Completely understandable fear.
I think you spoke on it before, but you and the father of your daughter aren't together. Ofc share whatever you're comfortable with sharing, but why did yall break up? If you could, would you have done things differently to make things work?
Well, yeah that's a pretty touchy subject for me and I hid it for a long time but i'm not afraid to speak up about it now.
Her father was abusive towards me. He's the same age as me i'm just a few months older.
He was abusive before I even got pregnant with our daughter and we would break up and get right back together. I could give a million excuses as to why I didn't or couldn't really leave him alone but the bottom line was that I loved him for some reason and it truly may have been the wrong reasons (who knows). He broke me down so bad mentally and emotionally that I truly became dependent on him though. He controlled the money, he controlled everything and my dumb ass let him smh. I worked my ass off when we met, I was working for FedEx and that's where I met him.
The beatings got so bad when I was pregnant though. He would beat in my head like a rag doll, literally. Dragging me, punching me.. He actually backhanded me in the mouth on a ride home from work one night because I tried to talk and defend myself. So yeah, I ended up with my teeth pushed so far back I couldn't close my mouth or eat. I had stitches in my mouth, I had to have emergency work done to pull my teeth back in place. I have scars on my face. I think he really was out to fuck my face up so bad that no one would want me. I knew that I had to leave when I was pregnant, I kept thinking of ways out. I felt like it would probably be impossible now that I had a baby because I was on maternity leave and he took care of everything.
He didn't stop though, he didn't care if I was holding her or anything. He would come at me full force just swinging. It got to the point that I had to stall him just to put my daughter down so that he could fight me. Every time I would threaten to leave he would tell me I could leave but she couldn't. Now, as I said already I LOVE my daughter and I should've left sooner but I didn't so hey.

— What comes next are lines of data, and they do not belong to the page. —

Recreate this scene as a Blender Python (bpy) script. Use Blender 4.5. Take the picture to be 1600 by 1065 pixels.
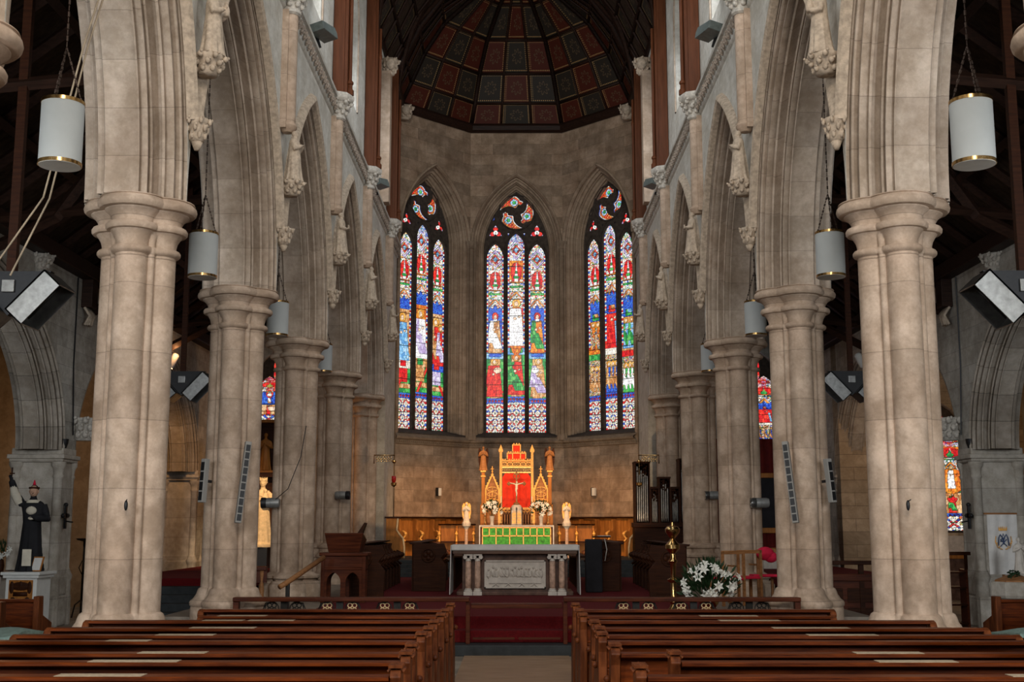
import bpy, bmesh, math, random
import numpy as np
from mathutils import Matrix, Vector
PI = math.pi
R = math.radians
for o in list(bpy.data.objects): bpy.data.objects.remove(o)
SC = bpy.context.scene
COL = SC.collection
rng = random.Random(7)

# ------------------------------------------------------------------ camera, world, lights, exposure
cam_d = bpy.data.cameras.new('camera'); cam = bpy.data.objects.new('camera', cam_d); COL.objects.link(cam)
cam_d.sensor_width = 36; cam_d.lens = 36 * 1850 / 1600; cam_d.clip_end = 200
cam.location = (0, 0, 1.85)
cam.rotation_euler = (R(90 + 8.773), 0, R(0.217))
SC.camera = cam
W = bpy.data.worlds.new('world'); SC.world = W; W.use_nodes = True
W.node_tree.nodes['Background'].inputs[0].default_value = (.55, .62, .75, 1)
W.node_tree.nodes['Background'].inputs[1].default_value = .03
SC.view_settings.view_transform = 'Standard'; SC.view_settings.look = 'None'
SC.view_settings.exposure = -0.14; SC.view_settings.gamma = 1.0; SC.view_settings.use_curve_mapping = False

def area(name, loc, target, sx, sy, power, color):
    d = bpy.data.lights.new(name, 'AREA'); d.shape = 'RECTANGLE'; d.size = sx; d.size_y = sy
    d.energy = power; d.color = color
    o = bpy.data.objects.new(name, d); COL.objects.link(o); o.location = loc
    o.rotation_euler = (Vector(target) - Vector(loc)).to_track_quat('-Z', 'Y').to_euler()
    return o
def spot(name, loc, target, power, color, angle=40, blend=.5, size=.08):
    d = bpy.data.lights.new(name, 'SPOT'); d.energy = power; d.color = color
    d.spot_size = R(angle); d.spot_blend = blend; d.shadow_soft_size = size
    o = bpy.data.objects.new(name, d); COL.objects.link(o); o.location = loc
    o.rotation_euler = (Vector(target) - Vector(loc)).to_track_quat('-Z', 'Y').to_euler()
    return o
def point(name, loc, power, color, size=.1):
    d = bpy.data.lights.new(name, 'POINT'); d.energy = power; d.color = color; d.shadow_soft_size = size
    o = bpy.data.objects.new(name, d); COL.objects.link(o); o.location = loc
    return o
# daylight of the great west window behind the photographer
area('west_window_light', (0, -5.5, 12.5), (0, 22, 6.5), 6.0, 6.5, 2150, (1.0, .91, .80))
# clerestory daylight from unseen lamps set inside the nave, turned from the camera
for k, y in enumerate((5.5, 10.5, 15.5, 20.5, 25.0, 29.0)):
    for s in (-1, 1):
        area('clerestory_light', (s * 3.0, y, 12.6), (-s * 3.1, y + 4.6, 8.9), 1.4, 2.6, 75, (.90, .95, 1.0))
# aisle west windows
for s in (-1, 1):
    area('aisle_window_light', (s * 6.3, 2.0, 4.4), (s * 8.4, 20, 4.8), 1.8, 3.0, 760, (.90, .95, 1.0))
# warm lamps on the high altar and the apse
for s in (-1, 1):
    spot('altar_spot', (s * 2.9, 29.0, 7.6), (s * .1, 34.6, 2.5), 1050, (1.0, .50, .18), 40, .6)
    spot('apse_spot', (s * 1.2, 27.5, 1.35), (s * 1.2, 37.5, 3.0), 620, (1.0, .72, .46), 75, .8, .04)
    spot('stall_spot', (s * .9, 29.5, 6.2), (s * 2.5, 36.4, 1.6), 1300, (1.0, .50, .17), 34, .6, .05)

# ------------------------------------------------------------------ materials
MATS = {}
def nn(nt, t, **kw):
    n = nt.nodes.new(t)
    for k, v in kw.items(): setattr(n, k, v)
    return n
def base_mat(name, color, rough=.6, metal=0.0):
    m = bpy.data.materials.new(name); m.use_nodes = True
    nt = m.node_tree; b = nt.nodes['Principled BSDF']
    b.inputs['Base Color'].default_value = (*color, 1); b.inputs['Roughness'].default_value = rough
    b.inputs['Metallic'].default_value = metal
    if metal == 0: b.inputs['Specular IOR Level'].default_value = .22
    MATS[name] = m
    return m, nt, b
def mixc(nt, fac, a, b, mode='MIX'):
    n = nn(nt, 'ShaderNodeMix', data_type='RGBA', blend_type=mode)
    def put(sock, v):
        if isinstance(v, (tuple, list)): sock.default_value = (*v[:3], 1)
        elif isinstance(v, (int, float)): sock.default_value = v
        else: nt.links.new(v, sock)
    put(n.inputs[0], fac); put(n.inputs[6], a); put(n.inputs[7], b)
    return n.outputs[2]
def mth(nt, op, a, b=None, c=None):
    n = nn(nt, 'ShaderNodeMath', operation=op)
    for i, v in enumerate((a, b, c)):
        if v is None: continue
        if isinstance(v, (int, float)): n.inputs[i].default_value = v
        else: nt.links.new(v, n.inputs[i])
    return n.outputs[0]
def noise(nt, vec, scale, detail=4, rough=.6):
    n = nn(nt, 'ShaderNodeTexNoise'); n.inputs['Scale'].default_value = scale
    n.inputs['Detail'].default_value = detail; n.inputs['Roughness'].default_value = rough
    nt.links.new(vec, n.inputs['Vector']); return n.outputs['Fac']
def ramp(nt, fac, stops):
    n = nn(nt, 'ShaderNodeValToRGB'); nt.links.new(fac, n.inputs[0])
    e = n.color_ramp.elements
    while len(e) < len(stops): e.new(.5)
    for i, (p, c) in enumerate(stops): e[i].position = p; e[i].color = (*c, 1)
    return n.outputs[0]
def simple(name, color, rough=.6, metal=0.0, var=.25, scale=6.0, bump=.0, obj=True):
    m, nt, b = base_mat(name, color, rough, metal)
    tc = nn(nt, 'ShaderNodeTexCoord'); v = tc.outputs['Object']
    f = noise(nt, v, scale)
    lo = tuple(c * (1 - var) for c in color); hi = tuple(min(1, c * (1 + var)) for c in color)
    nt.links.new(ramp(nt, f, [(.3, lo), (.7, hi)]), b.inputs['Base Color'])
    if bump:
        bp = nn(nt, 'ShaderNodeBump'); bp.inputs['Strength'].default_value = bump; bp.inputs['Distance'].default_value = .01
        nt.links.new(noise(nt, v, scale * 4), bp.inputs['Height']); nt.links.new(bp.outputs[0], b.inputs['Normal'])
    return m
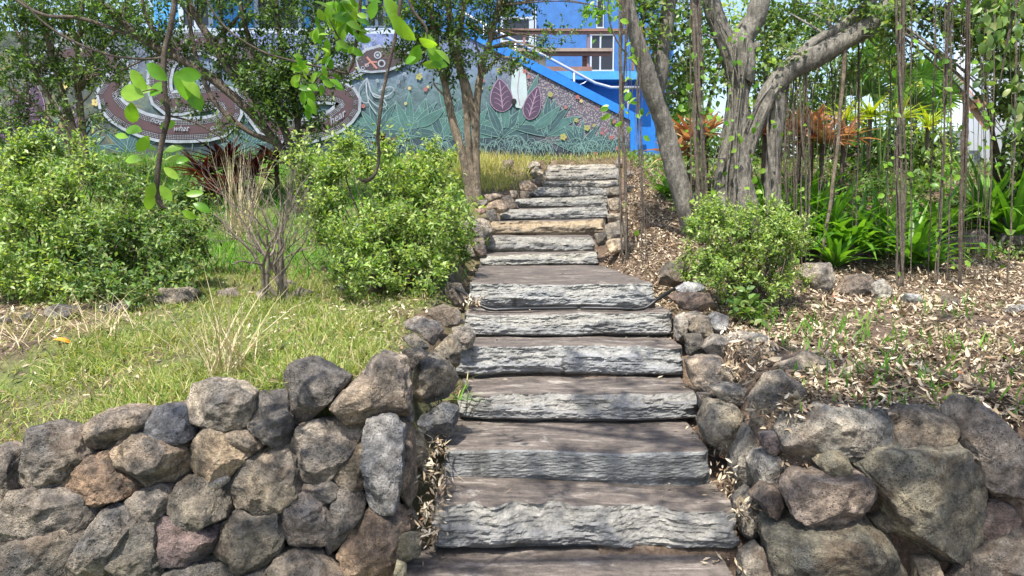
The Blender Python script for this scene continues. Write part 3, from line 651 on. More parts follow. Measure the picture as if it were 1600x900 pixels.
for pts, Y, col, lab in [
 ([(1252,425),(1265,412),(1300,413),(1309,435),(1292,460),(1262,457)], 6.6, (.22,.205,.17), 'round grey stone right of the right-hand bush'),
 ([(1308,455),(1325,432),(1360,430),(1368,450),(1355,467),(1315,467)], 6.45, (.2,.165,.13), 'brown stone between the round grey one and the pale upright one'),
 ([(1365,445),(1380,436),(1394,455),(1380,472),(1366,470)], 6.35, (.37,.37,.33), 'pale upright stone beside the brown one'),
 ([(1408,467),(1420,458),(1440,461),(1447,474),(1422,479)], 6.15, (.3,.33,.35), 'small bluish stone lying alone on the dead leaves'),
 ([(1248,405),(1268,382),(1310,384),(1360,375),(1385,405),(1350,414),(1300,414),(1255,412)], 7.4, (.11,.095,.08), 'long dark earthy rock in front of the strap-leaved lilies'),
 ([(1572,486),(1585,478),(1612,477),(1616,495),(1580,496)], 5.9, (.25,.27,.28), 'grey-blue stone at the right edge of the litter'),
 ([(1466,466),(1485,460),(1507,474),(1490,482),(1470,478)], 6.2, (.12,.11,.10), 'flat dark stone sunk in the dead leaves'),
 ([(1478,385),(1500,362),(1550,360),(1560,390),(1490,395)], 8.6, (.11,.095,.085), 'dark rock under the aerial roots at the far right'),
 ([(1552,385),(1570,362),(1612,365),(1612,390)], 8.7, (.12,.105,.095), 'dark rock at the right edge near the white house'),
]: rock(pts, gY(sum(a for a, b in pts) / len(pts), max(b for a, b in pts) - 2) + .08, lab, col, group=GN, name='loose_stone', cat='stone')
for pts, Y, col, lab in [
 ([(230,462),(249,452),(295,450),(314,460),(302,477),(264,480),(242,477)], 6.0, (.33,.28,.2), 'broad tan stone under the big left-hand shrub'),
 ([(434,443),(450,437),(467,446),(453,456),(434,455)], 6.3, (.26,.23,.2), 'small round stone at the foot of the bare shrub'),
 ([(449,462),(468,450),(491,456),(476,470),(453,470)], 6.0, (.3,.26,.2), 'wedge-shaped tan stone right of the bare shrub'),
 ([(397,458),(412,452),(427,470),(408,474)], 5.95, (.36,.33,.28), 'pale stone left of the bare shrub'),
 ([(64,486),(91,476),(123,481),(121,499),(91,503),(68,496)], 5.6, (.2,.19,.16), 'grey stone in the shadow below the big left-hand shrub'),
 ([(26,496),(45,489),(57,500),(34,507)], 5.5, (.15,.14,.12), 'small dark stone at the left, near the bare earth'),
 ([(523,444),(540,442),(540,458),(525,460)], 6.2, (.24,.25,.26), 'small blue-grey stone left of the middle shrub'),
 ([(336,454),(363,450),(378,465),(340,469)], 6.1, (.28,.24,.19), 'low tan stone behind the dry grass clump'),
 ([(-6,500),(11,495),(19,511),(-6,515)], 5.4, (.13,.12,.10), 'dark stone cut by the left edge, on the lawn'),
 ([(560,446),(590,440),(600,456),(566,462)], 6.2, (.19,.17,.14), 'dark stone under the middle shrub'),
 ([(150,478),(190,472),(210,484),(170,492)], 5.7, (.22,.2,.17), 'flat grey stone hidden under the left shrub skirts'),
]: rock(pts, gY(sum(a for a, b in pts) / len(pts), max(b for a, b in pts) - 1) + .06, lab, col, group='stones in a low row across the lawn', name='loose_stone', cat='stone')
for k, (px, w_, Y, lab) in enumerate([(870, 22, 12.1, 'low pale rock left of centre behind the topmost step'), (905, 30, 12.0, 'wide pale rock behind the middle of the topmost step'), (945, 26, 12.1, 'low pale rock behind the right part of the topmost step'), (835, 24, 12.0, 'low rock left of the topmost step, below the painted wall'), (1005, 26, 12.0, 'small rock under the blue pillar')]):
    zb = float(tz(P(px, 250, Y)[0], Y)); 
    yb = next(y for y in range(200, 300) if P(px, y, Y)[2] < zb)
    rock([(px - w_ / 2, yb + 3), (px - w_ / 3, yb - 7), (px, yb - 10), (px + w_ / 3, yb - 6), (px + w_ / 2, yb + 3)], Y, lab, (.4, .36, .29), group='rocks at the head of the stairs', depth=.25, name='loose_stone', cat='stone')
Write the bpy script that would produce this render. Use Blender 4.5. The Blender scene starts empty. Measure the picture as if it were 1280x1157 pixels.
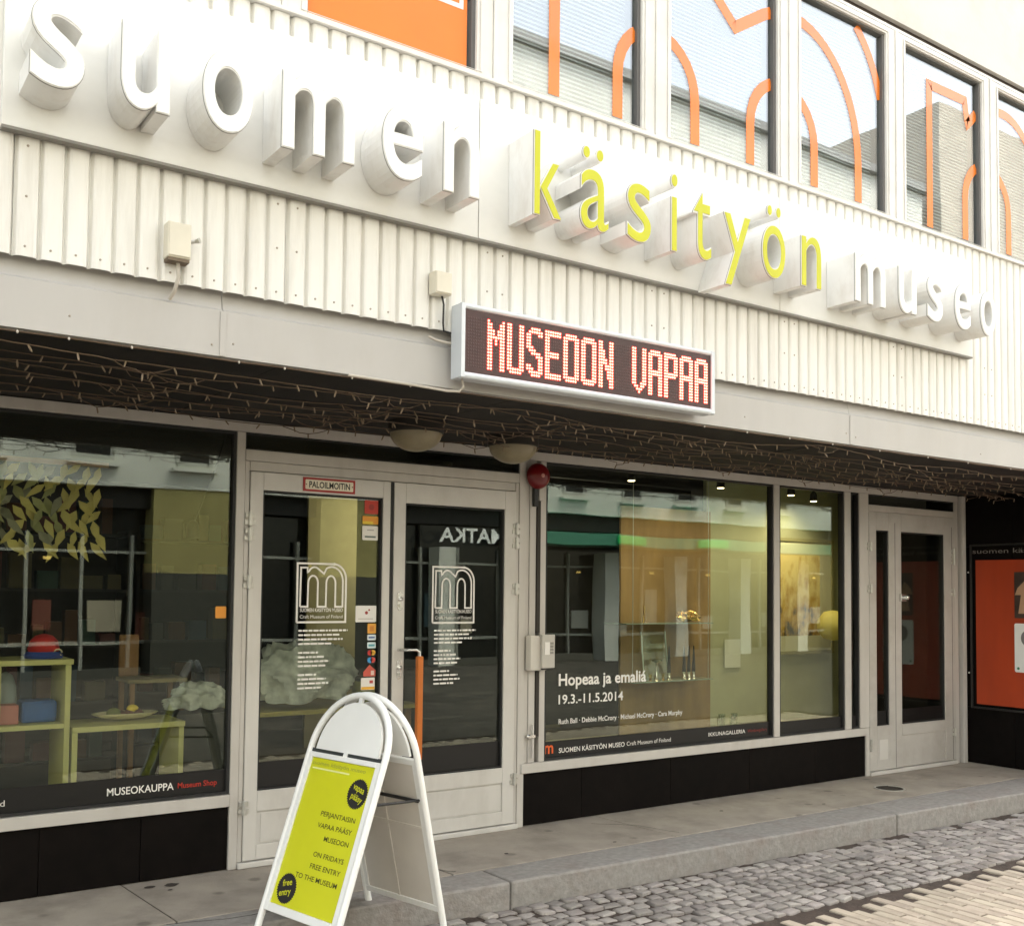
import bpy, math, random
from mathutils import Vector, Matrix
random.seed(7)
SC = bpy.context.scene
COL = SC.collection
rad = math.radians

# ------------------------------------------------------------------ camera
def setup_camera():
    YAW, PITCH, ROLL = rad(34.767), rad(2.667), rad(0.608)
    f = Vector((math.sin(YAW)*math.cos(PITCH), math.cos(YAW)*math.cos(PITCH), math.sin(PITCH)))
    r = Vector((math.cos(YAW), -math.sin(YAW), 0)); u = r.cross(f)
    r, u = r*math.cos(ROLL)+u*math.sin(ROLL), -r*math.sin(ROLL)+u*math.cos(ROLL)
    cd = bpy.data.cameras.new('camera'); co = bpy.data.objects.new('camera', cd); COL.objects.link(co)
    M = Matrix((r, u, -f)).transposed().to_4x4(); M.translation = Vector((0, -5.42, 1.482))
    co.matrix_world = M
    cd.sensor_fit = 'HORIZONTAL'; cd.sensor_width = 36.0
    cd.lens = 1302.6/1280*36; cd.shift_y = (678.66-578.5)/1280
    cd.clip_start = 0.05; cd.clip_end = 800
    SC.camera = co
    return co, r, u, f
CAM, CR, CU, CF = setup_camera()

# ------------------------------------------------------------------ light
W = bpy.data.worlds.new('World'); SC.world = W; W.use_nodes = True
nt = W.node_tree; bg = nt.nodes['Background']
sky = nt.nodes.new('ShaderNodeTexSky'); sky.sky_type = 'NISHITA'; sky.sun_disc = False
SUN_EL, SUN_AZ = 62, 50           # overcast; the brighter part of the sky is high behind the museum
sky.sun_elevation = rad(SUN_EL); sky.sun_rotation = rad(SUN_AZ)
sky.air_density = 1.0; sky.dust_density = 3.0; sky.ozone_density = 1.0
hs = nt.nodes.new('ShaderNodeHueSaturation'); hs.inputs['Saturation'].default_value = 0.5
nt.links.new(sky.outputs[0], hs.inputs['Color'])
wm = nt.nodes.new('ShaderNodeMixRGB'); wm.blend_type = 'MULTIPLY'; wm.inputs[0].default_value = 1; wm.inputs[2].default_value = (1.0, .94, .82, 1)
nt.links.new(hs.outputs[0], wm.inputs[1]); nt.links.new(wm.outputs[0], bg.inputs[0]); bg.inputs[1].default_value = 0.15
sl = bpy.data.lights.new('sun', 'SUN'); so = bpy.data.objects.new('sun', sl); COL.objects.link(so)
sl.energy = 1.4; sl.angle = rad(30); sl.color = (1, 0.95, 0.86)
az = rad(SUN_AZ); el = rad(SUN_EL)
sd = Vector((math.sin(az)*math.cos(el), math.cos(az)*math.cos(el), math.sin(el)))
so.rotation_euler = sd.to_track_quat('Z', 'Y').to_euler()
SC.view_settings.view_transform = 'Standard'; SC.view_settings.look = 'None'
SC.view_settings.exposure = 2.72; SC.view_settings.gamma = 1.0
SC.view_settings.use_curve_mapping = False
SC.cycles.max_bounces = 8; SC.cycles.transparent_max_bounces = 16

# ------------------------------------------------------------------ materials
MATS = {}
def mat(name, col, rough=0.6, metal=0.0, spec=0.5, vary=0.0, scale=8.0, bump=0.0, bscale=60.0, rnd=0.0,
        speck=0, dirt=None, dirt_amt=0.0, dirt_scale=3.0, stretch=(1,1,1), emit=None, estr=0.0, island=False, coat=0.0):
    if name in MATS: return MATS[name]
    m = bpy.data.materials.new(name); m.use_nodes = True; n = m.node_tree; L = n.links.new
    p = n.nodes['Principled BSDF']
    p.inputs['Roughness'].default_value = rough; p.inputs['Metallic'].default_value = metal
    p.inputs['Specular IOR Level'].default_value = spec
    p.inputs['Coat Weight'].default_value = coat
    c = (*col, 1)
    p.inputs['Base Color'].default_value = c
    tc = n.nodes.new('ShaderNodeTexCoord'); mp = n.nodes.new('ShaderNodeMapping'); mp.inputs['Scale'].default_value = stretch
    L(tc.outputs['Object'], mp.inputs[0])
    out = None
    if vary > 0 or rnd > 0 or dirt:
        rgb = n.nodes.new('ShaderNodeRGB'); rgb.outputs[0].default_value = c; out = rgb.outputs[0]
        if vary > 0:
            ns = n.nodes.new('ShaderNodeTexNoise'); ns.inputs['Scale'].default_value = scale; ns.inputs['Detail'].default_value = 6
            L(mp.outputs[0], ns.inputs['Vector'])
            mr = n.nodes.new('ShaderNodeMapRange'); mr.inputs['From Min'].default_value = .3; mr.inputs['From Max'].default_value = .7
            mr.inputs['To Min'].default_value = 1-vary; mr.inputs['To Max'].default_value = 1+vary
            L(ns.outputs[0], mr.inputs[0])
            h = n.nodes.new('ShaderNodeHueSaturation'); L(mr.outputs[0], h.inputs['Value']); L(out, h.inputs['Color']); out = h.outputs[0]
        if rnd > 0:
            oi = n.nodes.new('ShaderNodeObjectInfo'); ge = n.nodes.new('ShaderNodeNewGeometry')
            ad = n.nodes.new('ShaderNodeMath'); ad.operation = 'ADD'; L(oi.outputs['Random'], ad.inputs[0]); L(ge.outputs['Random Per Island'], ad.inputs[1])
            fr = n.nodes.new('ShaderNodeMath'); fr.operation = 'FRACT'; L(ad.outputs[0], fr.inputs[0])
            mr = n.nodes.new('ShaderNodeMapRange'); mr.inputs['To Min'].default_value = 1-rnd; mr.inputs['To Max'].default_value = 1+rnd
            L(fr.outputs[0], mr.inputs[0])
            h = n.nodes.new('ShaderNodeHueSaturation'); L(mr.outputs[0], h.inputs['Value']); L(out, h.inputs['Color']); out = h.outputs[0]
            mr2 = n.nodes.new('ShaderNodeMath'); mr2.operation = 'MULTIPLY'; mr2.inputs[1].default_value = 7.31; L(fr.outputs[0], mr2.inputs[0])
            f2 = n.nodes.new('ShaderNodeMath'); f2.operation = 'FRACT'; L(mr2.outputs[0], f2.inputs[0])
            mr3 = n.nodes.new('ShaderNodeMapRange'); mr3.inputs['To Min'].default_value = .5-rnd*.06; mr3.inputs['To Max'].default_value = .5+rnd*.06
            L(f2.outputs[0], mr3.inputs[0]); L(mr3.outputs[0], h.inputs['Hue'])
        if dirt:
            ns = n.nodes.new('ShaderNodeTexNoise'); ns.inputs['Scale'].default_value = dirt_scale; ns.inputs['Detail'].default_value = 9
            ns.inputs['Roughness'].default_value = .65
            L(mp.outputs[0], ns.inputs['Vector'])
            mr = n.nodes.new('ShaderNodeMapRange'); mr.inputs['From Min'].default_value = .48; mr.inputs['From Max'].default_value = .75
            mr.inputs['To Min'].default_value = 0; mr.inputs['To Max'].default_value = dirt_amt
            L(ns.outputs[0], mr.inputs[0])
            mx = n.nodes.new('ShaderNodeMixRGB'); mx.inputs[2].default_value = (*dirt, 1); L(mr.outputs[0], mx.inputs[0]); L(out, mx.inputs[1]); out = mx.outputs[0]
        if speck:
            vo = n.nodes.new('ShaderNodeTexVoronoi'); vo.inputs['Scale'].default_value = speck; L(tc.outputs['Object'], vo.inputs['Vector'])
            mr = n.nodes.new('ShaderNodeMapRange'); mr.inputs['From Min'].default_value = .07; mr.inputs['From Max'].default_value = .13; mr.inputs['To Min'].default_value = .5; mr.inputs['To Max'].default_value = 0
            L(vo.outputs['Distance'], mr.inputs[0])
            mx = n.nodes.new('ShaderNodeMixRGB'); mx.inputs[2].default_value = (.07, .06, .05, 1); L(mr.outputs[0], mx.inputs[0]); L(out, mx.inputs[1]); out = mx.outputs[0]
        L(out, p.inputs['Base Color'])
    if bump > 0:
        nb = n.nodes.new('ShaderNodeTexNoise'); nb.inputs['Scale'].default_value = bscale; nb.inputs['Detail'].default_value = 8
        L(mp.outputs[0], nb.inputs['Vector'])
        b = n.nodes.new('ShaderNodeBump'); b.inputs['Strength'].default_value = bump; b.inputs['Distance'].default_value = .01
        L(nb.outputs[0], b.inputs['Height']); L(b.outputs[0], p.inputs['Normal'])
    if emit:
        p.inputs['Emission Color'].default_value = (*emit, 1); p.inputs['Emission Strength'].default_value = estr
    MATS[name] = m
    return m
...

Final straw was him punching me in the eye while I was holding our daughter, he had been mad at me and I heard her crying while I went to take a shower. When I came out he was just sitting there with her crying with this attitude and he got upset because I asked him why would he let her cry like that. Ultimately, that led to me getting punched in the face and my eye was swollen shut the next day. I basically got beat that whole weekend so that Monday night when he went to work, I called my mother and she talked my ass up out of my home. I had finally left her dad June of 2016.